### What this task involves
Output all the material that follows, exactly as given.

□ □ □ □ □

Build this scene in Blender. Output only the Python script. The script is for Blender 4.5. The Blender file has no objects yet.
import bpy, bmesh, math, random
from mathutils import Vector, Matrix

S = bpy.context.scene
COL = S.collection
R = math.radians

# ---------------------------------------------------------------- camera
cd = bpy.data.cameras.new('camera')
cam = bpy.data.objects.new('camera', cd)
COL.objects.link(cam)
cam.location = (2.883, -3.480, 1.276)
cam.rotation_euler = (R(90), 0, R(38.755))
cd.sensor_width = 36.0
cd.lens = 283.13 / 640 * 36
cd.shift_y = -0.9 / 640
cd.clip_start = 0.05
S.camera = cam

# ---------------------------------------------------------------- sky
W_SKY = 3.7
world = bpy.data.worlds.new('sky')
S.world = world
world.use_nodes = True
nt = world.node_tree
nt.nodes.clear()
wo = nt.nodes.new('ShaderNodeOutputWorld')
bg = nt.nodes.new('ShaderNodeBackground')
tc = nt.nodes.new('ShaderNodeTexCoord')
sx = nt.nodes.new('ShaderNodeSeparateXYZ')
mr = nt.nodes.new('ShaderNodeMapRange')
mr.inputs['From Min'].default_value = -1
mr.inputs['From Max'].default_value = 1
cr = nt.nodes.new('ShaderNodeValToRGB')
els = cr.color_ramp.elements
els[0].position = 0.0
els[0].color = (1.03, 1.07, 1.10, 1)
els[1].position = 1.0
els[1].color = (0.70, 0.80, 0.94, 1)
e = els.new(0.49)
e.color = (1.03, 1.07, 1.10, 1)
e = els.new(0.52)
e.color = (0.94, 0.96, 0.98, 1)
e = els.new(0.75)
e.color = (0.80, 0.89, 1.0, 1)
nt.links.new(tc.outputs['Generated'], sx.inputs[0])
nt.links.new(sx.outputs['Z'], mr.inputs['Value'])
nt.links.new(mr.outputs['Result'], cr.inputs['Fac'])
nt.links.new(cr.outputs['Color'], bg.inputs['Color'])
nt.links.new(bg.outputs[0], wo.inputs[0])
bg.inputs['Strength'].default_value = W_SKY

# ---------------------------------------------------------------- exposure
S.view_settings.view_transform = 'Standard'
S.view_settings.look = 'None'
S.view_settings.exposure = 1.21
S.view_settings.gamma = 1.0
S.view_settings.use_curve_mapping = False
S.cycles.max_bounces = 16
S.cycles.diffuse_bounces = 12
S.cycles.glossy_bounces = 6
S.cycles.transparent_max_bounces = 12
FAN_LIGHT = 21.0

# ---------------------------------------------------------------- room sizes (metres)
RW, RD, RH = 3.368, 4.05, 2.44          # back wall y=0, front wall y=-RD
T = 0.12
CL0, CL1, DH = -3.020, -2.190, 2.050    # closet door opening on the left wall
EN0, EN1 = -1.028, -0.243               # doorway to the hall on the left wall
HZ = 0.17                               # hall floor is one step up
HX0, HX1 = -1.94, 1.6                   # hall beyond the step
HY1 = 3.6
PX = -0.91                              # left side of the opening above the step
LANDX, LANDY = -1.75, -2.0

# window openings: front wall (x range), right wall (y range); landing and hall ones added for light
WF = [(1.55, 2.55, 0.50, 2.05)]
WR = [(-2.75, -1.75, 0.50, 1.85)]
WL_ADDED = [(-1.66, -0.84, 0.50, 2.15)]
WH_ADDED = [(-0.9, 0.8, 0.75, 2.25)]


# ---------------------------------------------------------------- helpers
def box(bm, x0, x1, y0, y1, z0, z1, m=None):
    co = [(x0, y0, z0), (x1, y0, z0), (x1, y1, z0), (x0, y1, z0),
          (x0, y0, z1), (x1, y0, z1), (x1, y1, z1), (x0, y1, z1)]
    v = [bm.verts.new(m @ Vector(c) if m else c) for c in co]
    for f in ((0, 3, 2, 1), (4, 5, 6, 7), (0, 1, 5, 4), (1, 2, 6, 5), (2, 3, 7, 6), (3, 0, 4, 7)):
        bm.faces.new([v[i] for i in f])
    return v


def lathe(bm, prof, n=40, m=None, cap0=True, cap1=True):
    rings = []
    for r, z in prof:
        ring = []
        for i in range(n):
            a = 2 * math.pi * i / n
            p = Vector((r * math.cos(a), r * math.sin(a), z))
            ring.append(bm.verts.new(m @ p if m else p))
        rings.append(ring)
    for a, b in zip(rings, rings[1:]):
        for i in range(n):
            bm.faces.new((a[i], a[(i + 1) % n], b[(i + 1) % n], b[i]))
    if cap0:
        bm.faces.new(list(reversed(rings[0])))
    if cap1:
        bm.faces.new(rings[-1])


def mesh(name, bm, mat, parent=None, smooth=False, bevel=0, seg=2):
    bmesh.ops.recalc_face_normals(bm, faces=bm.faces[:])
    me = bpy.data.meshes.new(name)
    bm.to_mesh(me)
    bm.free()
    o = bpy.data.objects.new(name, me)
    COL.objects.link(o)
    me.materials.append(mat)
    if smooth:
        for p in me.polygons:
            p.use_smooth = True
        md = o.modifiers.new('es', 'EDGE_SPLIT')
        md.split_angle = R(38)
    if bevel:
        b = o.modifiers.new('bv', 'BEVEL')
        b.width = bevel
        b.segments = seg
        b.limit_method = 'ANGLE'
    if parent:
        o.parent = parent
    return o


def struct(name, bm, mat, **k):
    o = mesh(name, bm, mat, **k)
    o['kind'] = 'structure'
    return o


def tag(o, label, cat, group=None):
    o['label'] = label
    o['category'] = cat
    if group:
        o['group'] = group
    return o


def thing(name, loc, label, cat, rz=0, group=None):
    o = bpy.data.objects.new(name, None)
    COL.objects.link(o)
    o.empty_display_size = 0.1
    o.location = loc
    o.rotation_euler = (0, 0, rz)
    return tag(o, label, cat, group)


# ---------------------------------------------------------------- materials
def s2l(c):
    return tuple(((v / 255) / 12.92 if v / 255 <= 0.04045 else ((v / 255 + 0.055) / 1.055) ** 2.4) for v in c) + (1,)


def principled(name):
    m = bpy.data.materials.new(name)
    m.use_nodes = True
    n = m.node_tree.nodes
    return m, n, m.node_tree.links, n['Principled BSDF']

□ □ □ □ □

### Problem solution
Build this scene in Blender. Output only the Python script. The script is for Blender 4.5. The Blender file has no objects yet.
import bpy, bmesh, math, random
from mathutils import Vector, Matrix

S = bpy.context.scene
COL = S.collection
R = math.radians

# ---------------------------------------------------------------- camera
cd = bpy.data.cameras.new('camera')
cam = bpy.data.objects.new('camera', cd)
COL.objects.link(cam)
cam.location = (2.883, -3.480, 1.276)
cam.rotation_euler = (R(90), 0, R(38.755))
cd.sensor_width = 36.0
cd.lens = 283.13 / 640 * 36
cd.shift_y = -0.9 / 640
cd.clip_start = 0.05
S.camera = cam

# ---------------------------------------------------------------- sky
W_SKY = 3.7
world = bpy.data.worlds.new('sky')
S.world = world
world.use_nodes = True
nt = world.node_tree
nt.nodes.clear()
wo = nt.nodes.new('ShaderNodeOutputWorld')
bg = nt.nodes.new('ShaderNodeBackground')
tc = nt.nodes.new('ShaderNodeTexCoord')
sx = nt.nodes.new('ShaderNodeSeparateXYZ')
mr = nt.nodes.new('ShaderNodeMapRange')
mr.inputs['From Min'].default_value = -1
mr.inputs['From Max'].default_value = 1
cr = nt.nodes.new('ShaderNodeValToRGB')
els = cr.color_ramp.elements
els[0].position = 0.0
els[0].color = (1.03, 1.07, 1.10, 1)
els[1].position = 1.0
els[1].color = (0.70, 0.80, 0.94, 1)
e = els.new(0.49)
e.color = (1.03, 1.07, 1.10, 1)
e = els.new(0.52)
e.color = (0.94, 0.96, 0.98, 1)
e = els.new(0.75)
e.color = (0.80, 0.89, 1.0, 1)
nt.links.new(tc.outputs['Generated'], sx.inputs[0])
nt.links.new(sx.outputs['Z'], mr.inputs['Value'])
nt.links.new(mr.outputs['Result'], cr.inputs['Fac'])
nt.links.new(cr.outputs['Color'], bg.inputs['Color'])
nt.links.new(bg.outputs[0], wo.inputs[0])
bg.inputs['Strength'].default_value = W_SKY

# ---------------------------------------------------------------- exposure
S.view_settings.view_transform = 'Standard'
S.view_settings.look = 'None'
S.view_settings.exposure = 1.21
S.view_settings.gamma = 1.0
S.view_settings.use_curve_mapping = False
S.cycles.max_bounces = 16
S.cycles.diffuse_bounces = 12
S.cycles.glossy_bounces = 6
S.cycles.transparent_max_bounces = 12
FAN_LIGHT = 21.0

# ---------------------------------------------------------------- room sizes (metres)
RW, RD, RH = 3.368, 4.05, 2.44          # back wall y=0, front wall y=-RD
T = 0.12
CL0, CL1, DH = -3.020, -2.190, 2.050    # closet door opening on the left wall
EN0, EN1 = -1.028, -0.243               # doorway to the hall on the left wall
HZ = 0.17                               # hall floor is one step up
HX0, HX1 = -1.94, 1.6                   # hall beyond the step
HY1 = 3.6
PX = -0.91                              # left side of the opening above the step
LANDX, LANDY = -1.75, -2.0

# window openings: front wall (x range), right wall (y range); landing and hall ones added for light
WF = [(1.55, 2.55, 0.50, 2.05)]
WR = [(-2.75, -1.75, 0.50, 1.85)]
WL_ADDED = [(-1.66, -0.84, 0.50, 2.15)]
WH_ADDED = [(-0.9, 0.8, 0.75, 2.25)]


# ---------------------------------------------------------------- helpers
def box(bm, x0, x1, y0, y1, z0, z1, m=None):
    co = [(x0, y0, z0), (x1, y0, z0), (x1, y1, z0), (x0, y1, z0),
          (x0, y0, z1), (x1, y0, z1), (x1, y1, z1), (x0, y1, z1)]
    v = [bm.verts.new(m @ Vector(c) if m else c) for c in co]
    for f in ((0, 3, 2, 1), (4, 5, 6, 7), (0, 1, 5, 4), (1, 2, 6, 5), (2, 3, 7, 6), (3, 0, 4, 7)):
        bm.faces.new([v[i] for i in f])
    return v


def lathe(bm, prof, n=40, m=None, cap0=True, cap1=True):
    rings = []
    for r, z in prof:
        ring = []
        for i in range(n):
            a = 2 * math.pi * i / n
            p = Vector((r * math.cos(a), r * math.sin(a), z))
            ring.append(bm.verts.new(m @ p if m else p))
        rings.append(ring)
    for a, b in zip(rings, rings[1:]):
        for i in range(n):
            bm.faces.new((a[i], a[(i + 1) % n], b[(i + 1) % n], b[i]))
    if cap0:
        bm.faces.new(list(reversed(rings[0])))
    if cap1:
        bm.faces.new(rings[-1])


def mesh(name, bm, mat, parent=None, smooth=False, bevel=0, seg=2):
    bmesh.ops.recalc_face_normals(bm, faces=bm.faces[:])
    me = bpy.data.meshes.new(name)
    bm.to_mesh(me)
    bm.free()
    o = bpy.data.objects.new(name, me)
    COL.objects.link(o)
    me.materials.append(mat)
    if smooth:
        for p in me.polygons:
            p.use_smooth = True
        md = o.modifiers.new('es', 'EDGE_SPLIT')
        md.split_angle = R(38)
    if bevel:
        b = o.modifiers.new('bv', 'BEVEL')
        b.width = bevel
        b.segments = seg
        b.limit_method = 'ANGLE'
    if parent:
        o.parent = parent
    return o


def struct(name, bm, mat, **k):
    o = mesh(name, bm, mat, **k)
    o['kind'] = 'structure'
    return o


def tag(o, label, cat, group=None):
    o['label'] = label
    o['category'] = cat
    if group:
        o['group'] = group
    return o


def thing(name, loc, label, cat, rz=0, group=None):
    o = bpy.data.objects.new(name, None)
    COL.objects.link(o)
    o.empty_display_size = 0.1
    o.location = loc
    o.rotation_euler = (0, 0, rz)
    return tag(o, label, cat, group)


# ---------------------------------------------------------------- materials
def s2l(c):
    return tuple(((v / 255) / 12.92 if v / 255 <= 0.04045 else ((v / 255 + 0.055) / 1.055) ** 2.4) for v in c) + (1,)


def principled(name):
    m = bpy.data.materials.new(name)
    m.use_nodes = True
    n = m.node_tree.nodes
    return m, n, m.node_tree.links, n['Principled BSDF']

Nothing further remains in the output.